The prayer works. Targum Pseudo-Jonathan on Exodus 8:27 delivers the outcome with plain satisfaction: the Lord did according to the word of the prayer of Mosheh, and removed the swarm of wild beasts from Pharoh, and from his servants, and from his people; not one was left.
Three details deserve attention. First, the word of the prayer of Mosheh. God does not respond to Moses' thought; He responds to Moses' speech. Prayer in the Jewish tradition is verbal, specific, and accountable — a petition spoken into the world, not merely felt.
Second, removed. Earlier plagues ended by natural-sounding means; the frogs died in piles, for instance. This plague ends by evacuation. The wild beasts are lifted back out of Egypt as cleanly as they came in. Creation shifts at the prophet's word.
Third, not one was left. The meturgeman is emphatic. Not one lion in a cellar. Not one wolf under a pile of rubble. Not one scorpion in a servant's shoe. The removal is total.

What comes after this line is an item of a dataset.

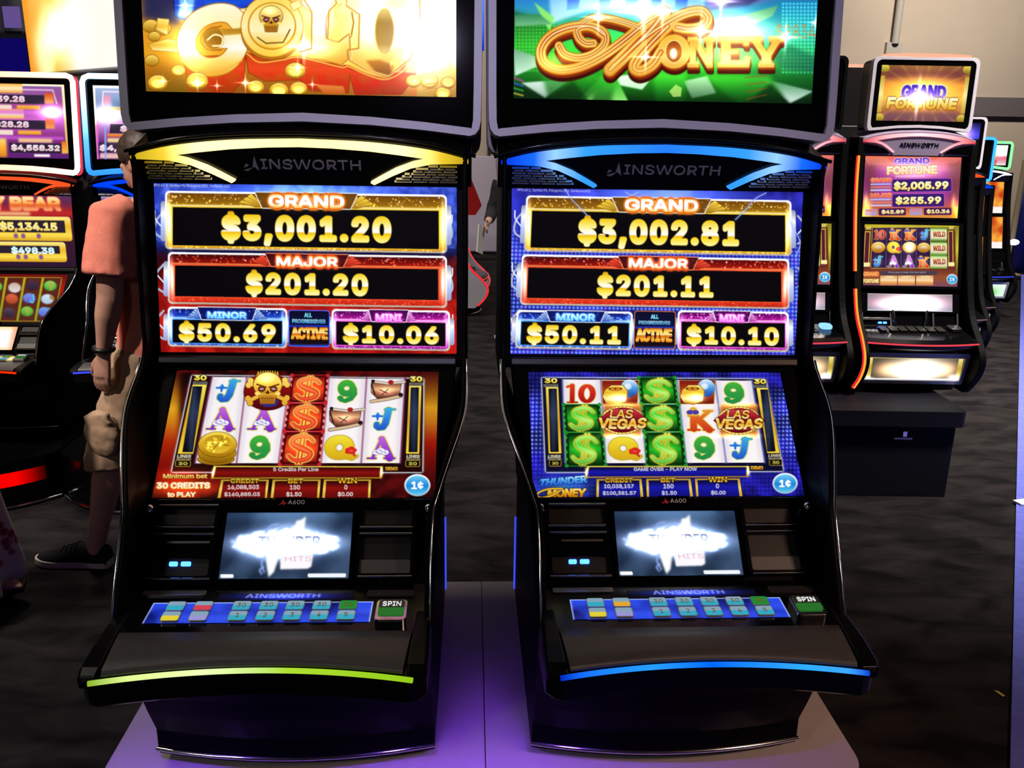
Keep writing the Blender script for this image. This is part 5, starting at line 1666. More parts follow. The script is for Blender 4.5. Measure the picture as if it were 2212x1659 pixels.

Why the emphasis? Because Moses is about to find out that Pharaoh will break his word again. A complete mercy is about to meet an incomplete repentance. The meturgeman is setting the stage for the great test of the coming plagues: Pharaoh was given a total, traceable gift from God. He will waste it.
The takeaway: when you ask God to remove something from your life, He can remove every last trace. The question is always what you will do with the relief that follows.